Despite local parent opposition, the NYC Department of Education is pushing through a highly controversial rezoning plan, to be put to a vote on Tuesday, November 22th, as a way to desegregate and improve a group of Upper West Side elementary schools. But the plan risks making both problems worse.
At the epicenter of the debate is PS 191, a school that serves the Lincoln Center Housing Projects. Enrollment there is 73% Free Lunch, 36% Black, and 45% Hispanic. Only 7% of students pass the state Math exam, and 24% pass English Language Arts.
A few blocks away, PS 199 is zoned for Lincoln Towers. Enrollment there is 7% Free Lunch and 63% white; over 80% of students pass state tests in both subjects.
Beginning in September of 2017, the DOE wants to rezone 61% of incoming Kindergarten students currently zoned for PS 199 into PS 191, as well as reshuffle families currently zoned for PS 191 into PS 199, and two other high-performing schools, PS 87 and PS 452. The DOE will move PS 191 into a brand new building to give it a “fresh start,” as well as relocate PS 452 into PS 191’s former space.
At Community Education Council hearings on the subject, PS 199 parents literally wept as they lamented that the rezoning is “fracturing our community.” Their Change.org petition asserts, “[i]t would be a strong blow to split close friends amongst multiple schools.”
The Save 452 Facebook page asks,
To whom does a neighborhood school belong? Does a school belong to its administration? Its faculty? Its current parents and students? When I consider all the options, the only answer that makes sense to me is… [a] school belongs to the neighborhood it calls home.
Quick question: In all the hand-wringing, has anyone bothered to ask the PS 191 community how it feels about being splintered into three different parts? Or is the thrill of finally getting to sit next to white people supposed to smooth away any pitfalls and/or concerns?
Presumably, the idea behind all this switching around of deck-chairs on the Titanic is to mix low-performing students in with high-performing ones in order to create an atmosphere more conducive to learning for all. (I’ll explain why that has the potential to backfire next week, once the rezoning vote is final.)
But here’s another fly in the ointment. Currently, PS 191, PS 199, PS 87, and PS 452 are General Education schools, where all students are placed in identical classes, featuring the standard curriculum and no tracking based on academic ability.
Fully aware that it’s going to take more than just a brand new state of the art building on West End Avenue to attract middle-class families to a school that was once labeled “persistently dangerous,” the DOE has upped the ante.

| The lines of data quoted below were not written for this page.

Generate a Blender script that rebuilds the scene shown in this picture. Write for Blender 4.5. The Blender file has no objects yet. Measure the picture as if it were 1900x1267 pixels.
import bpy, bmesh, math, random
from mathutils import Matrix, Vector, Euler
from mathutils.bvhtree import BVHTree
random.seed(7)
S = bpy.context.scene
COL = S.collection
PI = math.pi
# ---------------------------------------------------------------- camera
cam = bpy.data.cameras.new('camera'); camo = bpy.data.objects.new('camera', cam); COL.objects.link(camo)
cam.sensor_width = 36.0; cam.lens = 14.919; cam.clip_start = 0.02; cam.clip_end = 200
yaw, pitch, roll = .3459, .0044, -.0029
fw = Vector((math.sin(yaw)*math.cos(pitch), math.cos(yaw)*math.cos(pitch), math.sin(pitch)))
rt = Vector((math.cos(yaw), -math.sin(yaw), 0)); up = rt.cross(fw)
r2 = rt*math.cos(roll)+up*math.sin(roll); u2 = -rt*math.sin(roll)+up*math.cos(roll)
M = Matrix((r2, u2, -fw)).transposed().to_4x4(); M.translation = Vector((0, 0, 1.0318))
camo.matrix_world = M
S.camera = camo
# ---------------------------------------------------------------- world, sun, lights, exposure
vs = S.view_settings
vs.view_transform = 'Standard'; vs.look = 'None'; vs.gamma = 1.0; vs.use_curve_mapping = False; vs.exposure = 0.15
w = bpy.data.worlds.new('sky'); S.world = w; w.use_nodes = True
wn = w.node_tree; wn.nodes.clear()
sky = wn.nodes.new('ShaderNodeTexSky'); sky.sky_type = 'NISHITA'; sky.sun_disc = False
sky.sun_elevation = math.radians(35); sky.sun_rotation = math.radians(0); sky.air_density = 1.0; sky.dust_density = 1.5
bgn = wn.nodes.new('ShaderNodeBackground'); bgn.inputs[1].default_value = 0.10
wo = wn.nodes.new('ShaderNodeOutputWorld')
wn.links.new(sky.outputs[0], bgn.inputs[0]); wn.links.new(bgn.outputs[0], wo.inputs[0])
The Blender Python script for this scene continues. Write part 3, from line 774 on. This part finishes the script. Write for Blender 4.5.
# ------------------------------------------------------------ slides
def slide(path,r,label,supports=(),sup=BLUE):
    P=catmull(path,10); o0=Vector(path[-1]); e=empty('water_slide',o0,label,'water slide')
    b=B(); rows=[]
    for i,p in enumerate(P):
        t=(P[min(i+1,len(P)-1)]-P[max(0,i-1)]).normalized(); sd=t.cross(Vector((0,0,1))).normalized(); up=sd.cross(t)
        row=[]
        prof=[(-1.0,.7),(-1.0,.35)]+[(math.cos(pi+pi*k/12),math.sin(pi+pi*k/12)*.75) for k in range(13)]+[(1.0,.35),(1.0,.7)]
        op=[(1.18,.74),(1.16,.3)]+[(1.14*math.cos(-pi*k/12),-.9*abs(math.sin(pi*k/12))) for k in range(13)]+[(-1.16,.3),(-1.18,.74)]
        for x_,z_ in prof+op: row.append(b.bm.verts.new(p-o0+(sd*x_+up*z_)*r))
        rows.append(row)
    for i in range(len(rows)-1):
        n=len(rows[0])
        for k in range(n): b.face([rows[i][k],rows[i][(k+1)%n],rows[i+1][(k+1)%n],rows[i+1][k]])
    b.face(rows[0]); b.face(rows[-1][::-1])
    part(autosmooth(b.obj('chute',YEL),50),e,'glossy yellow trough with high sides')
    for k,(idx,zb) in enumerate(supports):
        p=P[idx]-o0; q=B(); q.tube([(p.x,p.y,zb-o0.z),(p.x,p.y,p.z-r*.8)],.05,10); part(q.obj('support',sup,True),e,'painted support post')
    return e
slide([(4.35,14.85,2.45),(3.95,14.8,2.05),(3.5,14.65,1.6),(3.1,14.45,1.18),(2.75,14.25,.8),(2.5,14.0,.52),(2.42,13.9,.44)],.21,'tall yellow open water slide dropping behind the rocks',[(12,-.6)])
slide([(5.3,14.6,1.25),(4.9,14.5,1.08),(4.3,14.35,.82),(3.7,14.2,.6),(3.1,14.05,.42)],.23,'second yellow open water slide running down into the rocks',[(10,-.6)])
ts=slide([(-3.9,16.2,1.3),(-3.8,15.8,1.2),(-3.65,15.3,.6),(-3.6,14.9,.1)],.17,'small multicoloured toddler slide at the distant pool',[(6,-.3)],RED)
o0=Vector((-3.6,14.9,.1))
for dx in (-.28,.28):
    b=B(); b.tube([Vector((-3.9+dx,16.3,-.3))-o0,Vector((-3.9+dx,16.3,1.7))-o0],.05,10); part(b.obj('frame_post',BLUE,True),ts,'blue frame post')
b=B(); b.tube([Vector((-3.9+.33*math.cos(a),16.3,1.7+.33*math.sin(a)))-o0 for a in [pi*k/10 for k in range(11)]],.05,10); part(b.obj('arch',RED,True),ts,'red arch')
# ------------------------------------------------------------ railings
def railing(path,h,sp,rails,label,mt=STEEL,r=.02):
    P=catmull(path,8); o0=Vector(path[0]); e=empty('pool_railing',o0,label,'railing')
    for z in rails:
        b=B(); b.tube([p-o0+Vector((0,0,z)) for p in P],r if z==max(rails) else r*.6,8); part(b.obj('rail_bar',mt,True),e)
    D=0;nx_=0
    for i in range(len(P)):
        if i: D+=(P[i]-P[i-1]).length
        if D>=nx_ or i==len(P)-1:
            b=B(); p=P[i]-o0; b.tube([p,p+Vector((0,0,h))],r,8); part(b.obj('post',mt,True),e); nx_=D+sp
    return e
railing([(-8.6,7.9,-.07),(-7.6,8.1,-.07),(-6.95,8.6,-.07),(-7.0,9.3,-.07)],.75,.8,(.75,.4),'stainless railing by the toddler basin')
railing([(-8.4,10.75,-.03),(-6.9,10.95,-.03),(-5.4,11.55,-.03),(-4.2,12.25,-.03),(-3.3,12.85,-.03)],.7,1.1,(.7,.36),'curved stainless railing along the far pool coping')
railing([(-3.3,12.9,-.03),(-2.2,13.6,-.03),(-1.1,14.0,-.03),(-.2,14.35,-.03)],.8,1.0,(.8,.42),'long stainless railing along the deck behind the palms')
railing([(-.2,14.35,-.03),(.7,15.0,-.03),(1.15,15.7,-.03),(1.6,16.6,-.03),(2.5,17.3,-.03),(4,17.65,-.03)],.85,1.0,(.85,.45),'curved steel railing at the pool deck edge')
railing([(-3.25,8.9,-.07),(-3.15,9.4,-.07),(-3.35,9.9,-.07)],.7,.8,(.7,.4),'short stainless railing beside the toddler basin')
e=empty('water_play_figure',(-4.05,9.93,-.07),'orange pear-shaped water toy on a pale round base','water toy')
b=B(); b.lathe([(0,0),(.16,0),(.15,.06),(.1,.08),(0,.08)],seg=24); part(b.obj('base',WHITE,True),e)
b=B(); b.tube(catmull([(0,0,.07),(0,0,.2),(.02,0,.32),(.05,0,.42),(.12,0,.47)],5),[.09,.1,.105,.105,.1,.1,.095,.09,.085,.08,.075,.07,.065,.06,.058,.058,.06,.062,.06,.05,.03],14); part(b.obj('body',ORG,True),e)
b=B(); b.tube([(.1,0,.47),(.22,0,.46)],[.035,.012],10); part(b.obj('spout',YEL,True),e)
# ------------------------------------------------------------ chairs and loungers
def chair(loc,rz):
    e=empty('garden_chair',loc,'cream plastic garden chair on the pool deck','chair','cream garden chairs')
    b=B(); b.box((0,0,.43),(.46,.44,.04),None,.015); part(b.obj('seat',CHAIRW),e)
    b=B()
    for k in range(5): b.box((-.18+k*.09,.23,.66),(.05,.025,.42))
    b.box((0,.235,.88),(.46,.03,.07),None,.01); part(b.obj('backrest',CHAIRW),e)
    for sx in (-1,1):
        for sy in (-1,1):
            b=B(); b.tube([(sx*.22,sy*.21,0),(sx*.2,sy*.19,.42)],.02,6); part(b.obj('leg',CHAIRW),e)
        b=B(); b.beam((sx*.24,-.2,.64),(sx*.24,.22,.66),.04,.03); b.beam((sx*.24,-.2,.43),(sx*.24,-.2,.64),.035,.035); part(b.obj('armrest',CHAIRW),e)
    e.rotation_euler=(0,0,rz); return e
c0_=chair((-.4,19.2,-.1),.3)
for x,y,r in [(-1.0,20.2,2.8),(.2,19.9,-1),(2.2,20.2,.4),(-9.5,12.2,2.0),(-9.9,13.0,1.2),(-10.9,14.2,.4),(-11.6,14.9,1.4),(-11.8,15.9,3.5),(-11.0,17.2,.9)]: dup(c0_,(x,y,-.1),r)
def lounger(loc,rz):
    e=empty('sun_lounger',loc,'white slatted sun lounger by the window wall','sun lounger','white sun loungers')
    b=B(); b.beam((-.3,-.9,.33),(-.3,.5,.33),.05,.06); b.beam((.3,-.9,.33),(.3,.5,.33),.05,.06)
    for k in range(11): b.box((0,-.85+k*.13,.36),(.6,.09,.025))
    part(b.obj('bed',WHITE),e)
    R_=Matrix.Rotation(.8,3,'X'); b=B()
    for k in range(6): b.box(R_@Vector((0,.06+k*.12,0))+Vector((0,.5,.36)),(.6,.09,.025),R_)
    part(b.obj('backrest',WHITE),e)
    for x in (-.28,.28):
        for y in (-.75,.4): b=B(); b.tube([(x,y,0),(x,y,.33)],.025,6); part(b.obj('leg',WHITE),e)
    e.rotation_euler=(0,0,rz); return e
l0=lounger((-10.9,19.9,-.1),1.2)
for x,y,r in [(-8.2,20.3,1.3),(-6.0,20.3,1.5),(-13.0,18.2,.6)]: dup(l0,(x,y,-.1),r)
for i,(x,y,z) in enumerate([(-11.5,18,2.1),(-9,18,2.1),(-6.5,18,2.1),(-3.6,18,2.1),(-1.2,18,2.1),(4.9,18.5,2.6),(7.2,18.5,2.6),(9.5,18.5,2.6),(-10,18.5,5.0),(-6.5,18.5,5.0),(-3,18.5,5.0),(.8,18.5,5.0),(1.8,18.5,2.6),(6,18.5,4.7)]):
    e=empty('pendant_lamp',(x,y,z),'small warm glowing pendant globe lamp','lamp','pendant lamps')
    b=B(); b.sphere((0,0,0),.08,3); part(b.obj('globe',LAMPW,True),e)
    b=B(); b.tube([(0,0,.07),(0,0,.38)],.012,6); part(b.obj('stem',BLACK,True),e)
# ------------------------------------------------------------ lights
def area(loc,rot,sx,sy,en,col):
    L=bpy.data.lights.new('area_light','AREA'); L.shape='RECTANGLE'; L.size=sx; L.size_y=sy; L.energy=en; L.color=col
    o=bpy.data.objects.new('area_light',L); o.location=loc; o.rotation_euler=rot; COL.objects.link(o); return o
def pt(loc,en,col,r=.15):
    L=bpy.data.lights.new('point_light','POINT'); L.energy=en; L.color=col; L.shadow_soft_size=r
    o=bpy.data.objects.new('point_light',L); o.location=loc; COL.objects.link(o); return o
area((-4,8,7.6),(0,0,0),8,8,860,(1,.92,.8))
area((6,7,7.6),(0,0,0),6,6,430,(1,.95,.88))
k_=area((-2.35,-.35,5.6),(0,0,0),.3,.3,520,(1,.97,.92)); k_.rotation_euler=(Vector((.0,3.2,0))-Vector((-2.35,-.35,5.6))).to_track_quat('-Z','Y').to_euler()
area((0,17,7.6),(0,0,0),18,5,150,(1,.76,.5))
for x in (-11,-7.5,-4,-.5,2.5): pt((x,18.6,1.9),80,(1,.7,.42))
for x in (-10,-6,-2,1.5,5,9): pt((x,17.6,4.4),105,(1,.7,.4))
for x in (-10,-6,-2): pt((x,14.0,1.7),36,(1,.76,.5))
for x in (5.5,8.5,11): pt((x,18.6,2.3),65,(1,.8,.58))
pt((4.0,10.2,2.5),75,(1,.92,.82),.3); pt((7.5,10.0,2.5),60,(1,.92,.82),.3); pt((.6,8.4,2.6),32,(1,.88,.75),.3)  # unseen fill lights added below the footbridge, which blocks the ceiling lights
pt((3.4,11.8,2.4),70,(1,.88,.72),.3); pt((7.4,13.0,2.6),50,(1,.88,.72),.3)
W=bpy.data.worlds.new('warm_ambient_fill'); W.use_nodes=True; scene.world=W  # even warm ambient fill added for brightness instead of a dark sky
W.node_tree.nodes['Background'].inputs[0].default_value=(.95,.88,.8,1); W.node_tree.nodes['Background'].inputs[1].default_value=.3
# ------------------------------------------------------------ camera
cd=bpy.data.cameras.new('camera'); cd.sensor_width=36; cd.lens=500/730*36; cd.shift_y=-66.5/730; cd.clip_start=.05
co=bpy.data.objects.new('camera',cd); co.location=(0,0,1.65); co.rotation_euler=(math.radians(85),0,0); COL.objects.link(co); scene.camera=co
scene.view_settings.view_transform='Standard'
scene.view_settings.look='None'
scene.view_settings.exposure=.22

Starting in September of 2017, PS 191 will offer a Gifted & Talented program. This is a suggestion proposed by the PS 199 Change.org petition that argues their parents are “entitled” due to the years they spent paying taxes. The new G&T won’t be one that begins at the Kindergarten level, which would require going through the city centralized process outlined here, but one that starts in 3rd grade and doesn’t use standardized test scores, but instead employs grades and teacher recommendations to determine admission.
This is similar to a methodology recently utilized to bring new G&T programs to underserved schools in Brooklyn and the Bronx. The same methodology that’s been proven to identify less Black and Hispanic children than other assessment methods.
Currently, in schools where a G&T program shares space with General Ed, the “enriched” program is primarily white, with some smattering of Asian children, while standard General Ed is Black and Hispanic. This is something that surprises The New York Times literally every single year.
If PS 191 follows the same path – and there is absolutely nothing now on the table to suggest that it won’t – the DOE will have rezoned and relocated a school in the name of diversity only to promptly resegregate the student body.
That’s not really something to be thankful for, is it?
Great article. 191 and 199 are 9 blocks apart. One is a failure factory, the other sparkles. There are setups like this all over New York State. Mount Vernon – Pelham (where I live), Rochester – Brockport, Chicago – Evanston and on and on. Sounds like the upper West Side is in the midst of a classic deseg move. The only way it works is if they change how they’re staffing and how they’re teaching, to meet the needs of the kids who are years behind grade level. I’d love to hear if there’s any plans to do that.
Thank you so much for writing! And you are absolutely right, my next post is going to address exactly the issues you mentioned. Have a wonderful holiday!
I’m doing some research on school rezoning for a book. Whatever happened to this rezoning plan? Did it pass?